Exercise description
Leave the pictures out, and output exactly the lines from the one containing "Reconstruct this image" through the one containing "import numpy as np".

Supplied entries
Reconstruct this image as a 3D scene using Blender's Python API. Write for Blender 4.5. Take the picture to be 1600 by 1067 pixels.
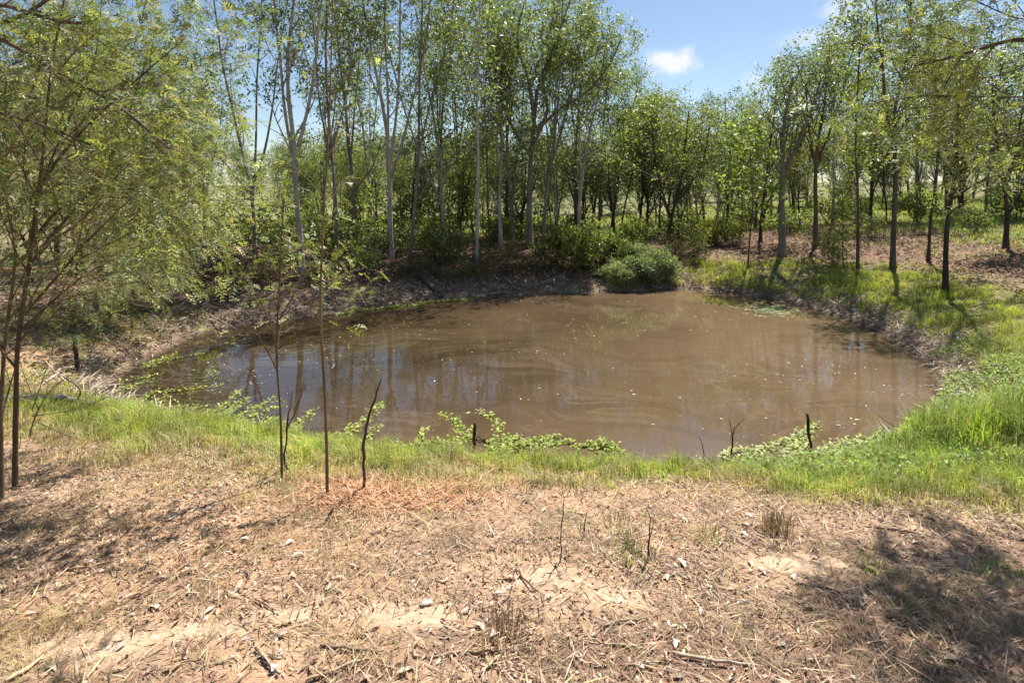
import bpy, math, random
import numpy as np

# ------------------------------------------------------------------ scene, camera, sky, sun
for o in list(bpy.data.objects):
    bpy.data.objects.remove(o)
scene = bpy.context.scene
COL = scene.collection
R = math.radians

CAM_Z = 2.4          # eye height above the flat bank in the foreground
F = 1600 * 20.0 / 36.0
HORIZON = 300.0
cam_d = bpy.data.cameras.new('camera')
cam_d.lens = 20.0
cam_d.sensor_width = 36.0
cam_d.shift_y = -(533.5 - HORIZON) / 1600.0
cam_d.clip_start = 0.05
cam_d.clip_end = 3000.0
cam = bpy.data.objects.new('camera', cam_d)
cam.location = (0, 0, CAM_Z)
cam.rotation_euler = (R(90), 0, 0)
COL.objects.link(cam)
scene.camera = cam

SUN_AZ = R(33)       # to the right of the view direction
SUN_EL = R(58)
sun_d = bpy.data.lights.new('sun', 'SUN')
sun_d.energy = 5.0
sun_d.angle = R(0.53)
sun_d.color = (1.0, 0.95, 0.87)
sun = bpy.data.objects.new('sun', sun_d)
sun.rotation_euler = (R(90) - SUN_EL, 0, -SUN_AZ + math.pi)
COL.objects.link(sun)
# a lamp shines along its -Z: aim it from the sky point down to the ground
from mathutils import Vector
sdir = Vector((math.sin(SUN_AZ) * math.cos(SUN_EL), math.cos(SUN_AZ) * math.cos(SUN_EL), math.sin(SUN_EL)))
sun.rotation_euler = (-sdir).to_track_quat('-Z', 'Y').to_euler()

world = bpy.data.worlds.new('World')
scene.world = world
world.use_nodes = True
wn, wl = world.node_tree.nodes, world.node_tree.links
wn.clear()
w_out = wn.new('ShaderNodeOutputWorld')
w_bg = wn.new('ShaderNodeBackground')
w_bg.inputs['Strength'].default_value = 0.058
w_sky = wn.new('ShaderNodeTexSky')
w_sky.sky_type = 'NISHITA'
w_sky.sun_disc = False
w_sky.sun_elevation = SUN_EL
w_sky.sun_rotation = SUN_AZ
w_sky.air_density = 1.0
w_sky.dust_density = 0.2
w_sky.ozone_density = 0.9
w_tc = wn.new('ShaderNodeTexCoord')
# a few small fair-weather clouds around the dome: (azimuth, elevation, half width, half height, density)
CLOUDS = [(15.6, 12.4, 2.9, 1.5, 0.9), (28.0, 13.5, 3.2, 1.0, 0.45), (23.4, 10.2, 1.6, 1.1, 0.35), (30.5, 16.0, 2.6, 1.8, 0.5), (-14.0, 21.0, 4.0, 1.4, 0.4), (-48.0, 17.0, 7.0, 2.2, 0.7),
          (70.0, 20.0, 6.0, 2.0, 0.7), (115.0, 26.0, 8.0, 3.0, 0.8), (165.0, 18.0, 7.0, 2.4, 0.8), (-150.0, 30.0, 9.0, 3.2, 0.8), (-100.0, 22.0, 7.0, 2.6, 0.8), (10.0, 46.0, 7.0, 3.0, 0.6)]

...

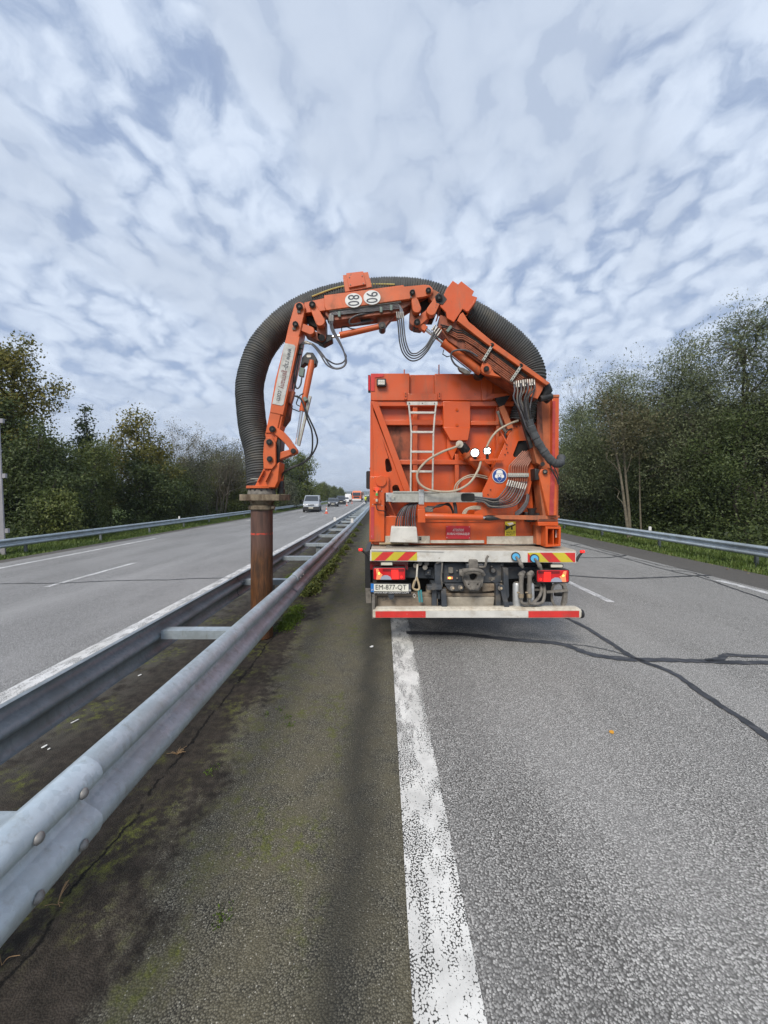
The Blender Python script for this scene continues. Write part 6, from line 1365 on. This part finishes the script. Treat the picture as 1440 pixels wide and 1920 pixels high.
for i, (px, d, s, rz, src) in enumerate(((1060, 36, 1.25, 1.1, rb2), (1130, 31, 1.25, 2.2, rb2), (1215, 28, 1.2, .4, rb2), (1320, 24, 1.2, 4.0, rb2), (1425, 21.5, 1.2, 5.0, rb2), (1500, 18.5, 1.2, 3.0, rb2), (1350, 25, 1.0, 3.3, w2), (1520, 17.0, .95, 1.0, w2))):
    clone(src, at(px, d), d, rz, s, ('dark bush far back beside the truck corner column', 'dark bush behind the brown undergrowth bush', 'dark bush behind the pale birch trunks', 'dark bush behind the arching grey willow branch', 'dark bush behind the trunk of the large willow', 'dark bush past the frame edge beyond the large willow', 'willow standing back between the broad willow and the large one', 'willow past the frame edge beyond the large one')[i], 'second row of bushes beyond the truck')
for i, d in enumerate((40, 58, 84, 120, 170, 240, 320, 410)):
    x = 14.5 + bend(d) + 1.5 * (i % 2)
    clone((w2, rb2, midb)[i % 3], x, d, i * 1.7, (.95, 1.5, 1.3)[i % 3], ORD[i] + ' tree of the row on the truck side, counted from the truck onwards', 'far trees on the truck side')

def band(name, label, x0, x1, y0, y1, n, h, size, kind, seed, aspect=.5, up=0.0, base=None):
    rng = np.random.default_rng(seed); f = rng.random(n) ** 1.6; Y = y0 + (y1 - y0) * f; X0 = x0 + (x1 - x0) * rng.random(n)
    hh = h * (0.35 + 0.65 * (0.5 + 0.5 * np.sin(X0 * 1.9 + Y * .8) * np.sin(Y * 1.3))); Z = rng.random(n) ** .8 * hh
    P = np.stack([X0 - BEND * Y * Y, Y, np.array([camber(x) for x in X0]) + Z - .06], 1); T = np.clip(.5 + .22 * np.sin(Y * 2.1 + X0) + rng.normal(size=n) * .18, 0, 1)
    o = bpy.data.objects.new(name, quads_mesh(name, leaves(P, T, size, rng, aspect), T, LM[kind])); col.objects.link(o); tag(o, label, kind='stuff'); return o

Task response
Reconstruct this image as a 3D scene using Blender's Python API. Write for Blender 4.5. Take the picture to be 1600 by 1067 pixels.
import bpy, math, random
import numpy as np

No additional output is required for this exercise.